Tuesday, January 24, 2023

Accelerating the auto industry’s transition from hydrocarbons to electrons is no easy thing for the government to conduct, but the White House is already getting amped up. That was the message a few Biden administration officials brought to the Washington Auto Show’s public-policy day on Thursday.

The nearly $5 billion in funding included in the 2021 infrastructure law to support building out electric-vehicle charging stations stands among the administration’s first such efforts, and White House reps at the show said it will also be among the first to yield road-visible results.

“We will be able to build a complete national network, coast to coast, every interstate, every major highway,” Michael Berube, deputy assistant secretary for sustainable transportation at the Department of Energy, told Reuters’ Dave Shepardson in a panel.

The resulting 500,000 new chargers will join what Berube said are 130,000 chargers already available for EV drivers to plug into.

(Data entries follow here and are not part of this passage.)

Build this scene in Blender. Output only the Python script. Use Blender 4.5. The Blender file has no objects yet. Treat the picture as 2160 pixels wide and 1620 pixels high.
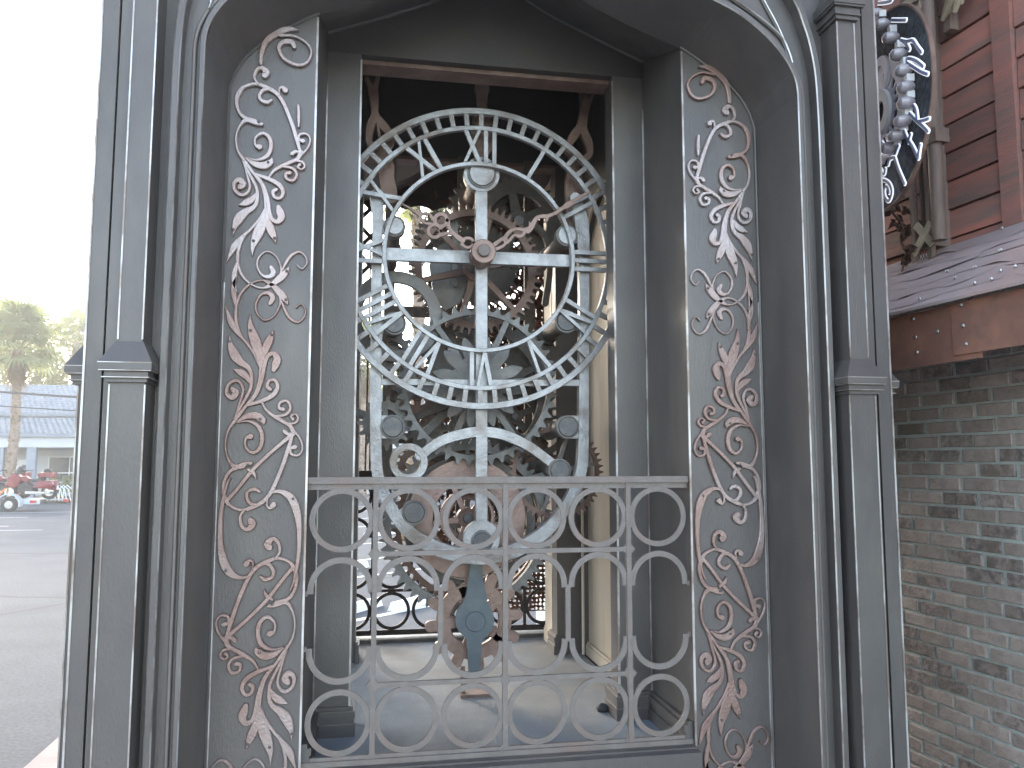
import bpy, math, random
from mathutils import Vector, Matrix, noise
from mathutils.geometry import tessellate_polygon
random.seed(7)
rad = math.radians
scn = bpy.context.scene
COL = scn.collection

# ------------------------------------------------------------------ camera
F = 1680.0; YAW = rad(10.0); PIT = rad(5.55); CAM = Vector((0.0, -3.0, 2.1))
cd = bpy.data.cameras.new('camera'); cd.sensor_width = 36; cd.lens = 36 * F / 2160
cd.clip_start = 0.05; cd.clip_end = 900
cam = bpy.data.objects.new('camera', cd); COL.objects.link(cam)
cam.location = CAM; cam.rotation_euler = (rad(90) + PIT, 0, -YAW)
scn.camera = cam

# ------------------------------------------------------------------ sky, sun, exposure
SUN_AZ, SUN_EL = rad(-24), rad(17)         # azimuth from +Y towards +X, behind the tower on the left
w = bpy.data.worlds.new('World'); scn.world = w; w.use_nodes = True
wn = w.node_tree.nodes; wl = w.node_tree.links
bg = wn['Background']
sky = wn.new('ShaderNodeTexSky'); sky.sky_type = 'NISHITA'; sky.sun_disc = False
sky.sun_elevation = SUN_EL; sky.sun_rotation = SUN_AZ
sky.air_density = 1.0; sky.dust_density = 1.2; sky.ozone_density = 1.0
hsv = wn.new('ShaderNodeHueSaturation'); hsv.inputs['Saturation'].default_value = .72      # thin bright veil of cloud over the whole sky
wl.new(sky.outputs[0], hsv.inputs['Color']); wl.new(hsv.outputs[0], bg.inputs[0]); bg.inputs[1].default_value = 0.15
sd = bpy.data.lights.new('sun', 'SUN'); sd.energy = 0.6; sd.angle = rad(14); sd.color = (1.0, 0.90, 0.76)
so = bpy.data.objects.new('sun', sd); COL.objects.link(so); so.location = (-8, 20, 12)
sdir = Vector((math.sin(SUN_AZ) * math.cos(SUN_EL), math.cos(SUN_AZ) * math.cos(SUN_EL), math.sin(SUN_EL)))
so.rotation_euler = sdir.to_track_quat('Z', 'Y').to_euler()
vs = scn.view_settings
scn.display_settings.display_device = 'sRGB'
vs.view_transform = 'Standard'; vs.look = 'None'; vs.gamma = 1; vs.use_curve_mapping = False
vs.exposure = 2.9

# ------------------------------------------------------------------ pixel -> world on a true plane
FW = Vector((math.sin(YAW) * math.cos(PIT), math.cos(YAW) * math.cos(PIT), math.sin(PIT)))
RT = Vector((math.cos(YAW), -math.sin(YAW), 0))
UP = RT.cross(FW)
def ray(x, y): return FW + RT * ((x - 1080) / F) + UP * (-(y - 810) / F)
def at(x, y, Y):
    r = ray(x, y); return CAM + r * ((Y - CAM.y) / r.y)
def atz(x, y, Z):
    r = ray(x, y); return CAM + r * ((Z - CAM.z) / r.z)
def atp(x, y, p, n):
    r = ray(x, y); return CAM + r * ((p - CAM).dot(n) / r.dot(n))
def ppm(p): return F / (p - CAM).dot(FW)          # pixels per metre at a point

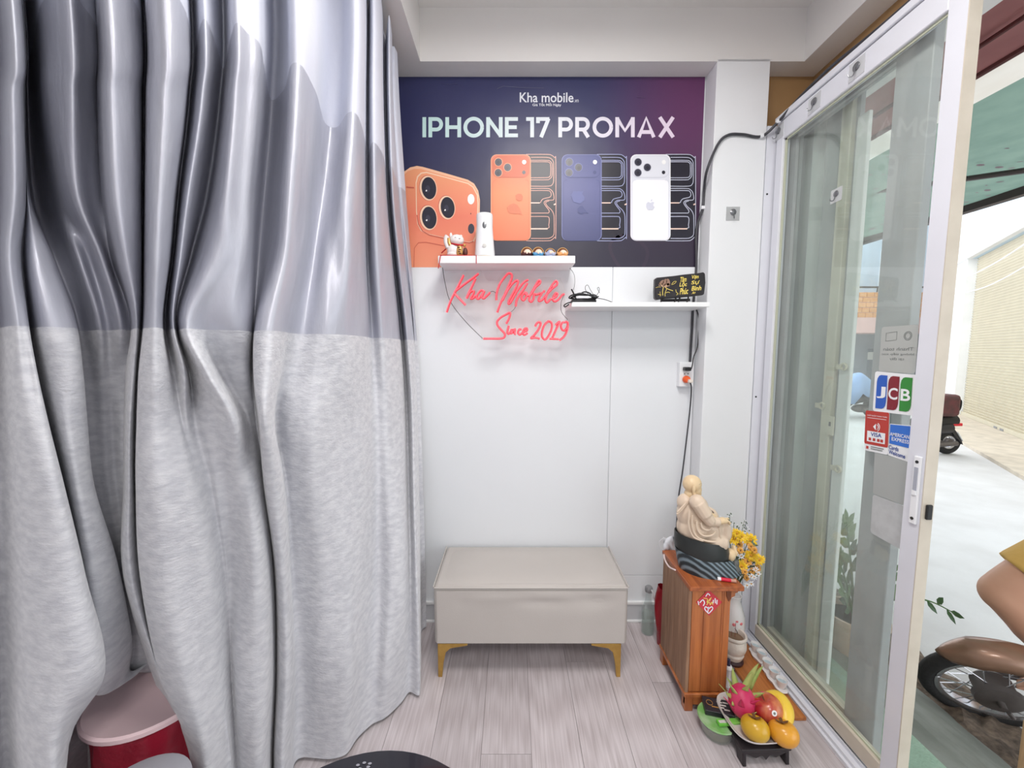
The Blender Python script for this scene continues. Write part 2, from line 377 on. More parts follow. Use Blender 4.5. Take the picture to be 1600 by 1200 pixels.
R_ = [
 ([140,142,150,168,200,196,193,192,192,236,292], -.10),
 ([150,152,158,174,204,198,195,194,193,243,298], -.05),
 ([162,166,174,190,209,203,200,199,200,246,300], [.05,.05,.05,.04,.01,.0,.0,.0,.0,.0,.0]),
 ([190,195,200,205,214,210,206,205,210,250,304], [.04,.04,.04,.04,.03,.01,0,0,0,0,0]),
 ([216,218,219,220,220,214,211,211,218,250,306], [-.0,-.0,-.0,-.0,-.01,-.03,-.04,-.04,-.03,-.02,-.02]),
 ([224,225,223,222,222,216,213,212,219,249,303], [-.10,-.10,-.10,-.08,-.04,-.03,-.03,-.02,-.02,-.0,-.0]),
 ([230,231,229,228,226,219,216,215,222,251,303], [.03,.03,.03,.03,.03,.03,.03,.03,.03,.03,.03]),
 ([258,258,250,245,241,240,240,243,258,284,322], [.07,.07,.07,.07,.06,.06,.05,.06,.06,.07,.07]),
 ([290,288,272,264,253,262,268,280,300,320,348], [.02,.02,.02,.02,.03,.03,.03,.05,.05,.06,.06]),
 ([299,296,279,270,257,268,280,300,322,338,358], [-.08,-.08,-.08,-.08,-.06,-.01,.02,.04,.05,.05,.05]),
 ([311,308,287,275,263,276,285,312,335,345,362], [-.0,-.0,-.0,-.0,-.02,-.01,.01,.03,.04,.04,.05]),
 ([322,319,297,284,270,288,293,320,342,350,366], [.02,.02,.02,.02,.03,.04,.01,.02,.02,.03,.03]),
 ([340,334,312,294,274,294,305,330,350,358,370], [-.05,-.05,-.05,-.06,-.04,-.05,-.01,.01,.0,.01,.02]),
 ([349,345,325,300,276,298,318,338,356,362,372], [-.09,-.09,-.10,-.09,-.05,-.04,.01,.02,.0,.0,.02]),
 ([358,354,338,315,281,309,338,352,362,366,374], [.0,.0,.0,.0,.01,.02,.04,.02,.0,.02,.03]),
 ([368,365,352,334,292,324,366,370,372,374,380], [.05,.05,.05,.04,.04,.075,.085,.04,.02,.05,.05]),
 ([386,384,374,364,322,344,384,390,396,400,400], [.04,.04,.04,.04,.02,-.03,-.01,.05,.07,.08,.08]),
 ([404,402,390,385,360,366,392,404,416,420,416], [.03,.03,.03,.03,.03,-.02,-.03,.03,.06,.07,.07]),
 ([412,410,397,394,388,386,398,412,426,430,425], [-.03,-.03,-.03,-.03,.01,-.02,-.05,-.02,-.0,-.01,-.01]),
 ([428,424,412,404,397,394,402,415,429,432,427], [-.13,-.13,-.13,-.12,-.08,-.08,-.05,-.05,-.05,-.05,-.05]),
 ([446,444,434,424,399,396,404,412,430,432,427], [-.06,-.06,-.06,-.05,-.03,.0,.03,.0,-.01,-.02,-.02]),
 ([453,452,442,432,404,399,407,416,434,437,431], [.03,.03,.03,.03,.04,.06,.10,.06,.05,.04,.04]),
 ([470,468,458,448,426,420,417,430,444,448,441], [.06,.06,.06,.06,.07,.09,.115,.08,.07,.07,.07]),
 ([490,486,476,466,446,436,428,442,452,458,452], [.03,.03,.03,.03,.04,.04,.06,.05,.04,.05,.05]),
 ([499,496,486,474,456,442,431,446,456,462,460], [-.0,-.0,-.0,-.0,-.0,-.03,-.06,-.03,-.02,-.0,-.0]),
 ([512,510,500,490,474,462,452,458,472,474,472], [-.05,-.05,-.05,-.04,-.02,-.02,-.01,-.01,.0,.0,.0]),
 ([534,530,518,508,498,492,486,488,500,496,492], [-.04,-.04,-.03,-.0,.01,.01,.02,.02,.02,.02,.01]),
 ([548,545,535,525,518,515,512,512,520,520,516], [.03,.03,.03,.02,.03,.02,.02,.02,.02,.03,.02]),
 ([562,560,556,548,548,545,542,542,546,546,540], [.05,.05,.05,.05,.04,.03,.01,.01,.02,.03,.02]),
 ([572,571,570,570,573,570,566,566,566,564,556], [-.0,-.0,-.0,-.0,-.0,-.0,-.0,-.0,-.0,.0,.0]),
 ([574,573,573,574,580,584,586,588,590,586,576], [-.06,-.06,-.06,-.06,-.04,-.03,-.02,-.02,-.02,-.0,-.0]),
 ([582,582,584,588,596,602,606,608,610,604,598], [.03,.03,.03,.03,.03,.03,.03,.03,.03,.03,.0]),
 ([596,597,602,610,620,626,629,630,632,628,622], [.03,.03,.03,.03,.03,.03,.03,.05,.05,.02,.0]),
 ([600,601,606,614,625,632,636,638,641,640,636], [-.06,-.06,-.06,-.06,-.06,-.04,-.02,.0,.02,.0,.0]),
 ([607,608,613,622,633,640,644,646,650,653,650], [.04,.04,.04,.04,.04,.04,.04,.05,.05,.02,.02]),
 ([612,613,620,630,642,647,650,652,655,657,655], [.03,.03,.03,.03,.03,.03,.04,.05,.05,.02,.02]),
 ([612,614,623,633,645,650,653,655,657,658,656], [-.02,-.02,-.02,-.02,-.02,-.03,-.04,-.05,-.08,-.10,-.08]),
 ([615,618,628,637,646,650,653,655,657,658,656], [.0,.0,.0,.0,.0,-.06,-.09,-.12,-.2,-.28,-.28]),
 ([618,624,634,642,649,655,658,661,665,667,668], [.0,.0,-.0,-.02,-.04,-.06,-.08,-.10,-.20,-.26,-.20]),
 ([612,616,626,634,640,644,648,650,652,652,652], [-.03,-.03,-.04,-.04,-.04,-.06,-.08,-.12,-.22,-.30,-.24]),
]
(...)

But many EV drivers have complained about the spotty reliability of some of these existing, non-Tesla fast chargers, a point brought up during audience Q&A. “We are laser focused on this,” Berube said, adding that upcoming funding-eligibility standards will require 97% uptime.

A Charger on Every Curb

The next panel provided more detail on those standards. Gabe Klein, executive director of the White House’s Joint Office of Energy and Transportation, said the first set—covering interoperability, payment, and siting—should come out in the next couple of weeks.

Klein predicted that development would lead to more states submitting requests for proposals to build chargers with those federal funds (Ohio and Pennsylvania already have RFPs in).

“We think that you'll start to see some chargers go in the ground in 2023,” he said, with many more coming in 2024 and 2025 as states and the feds continue to learn by doing. “This is going to be an iterative process.”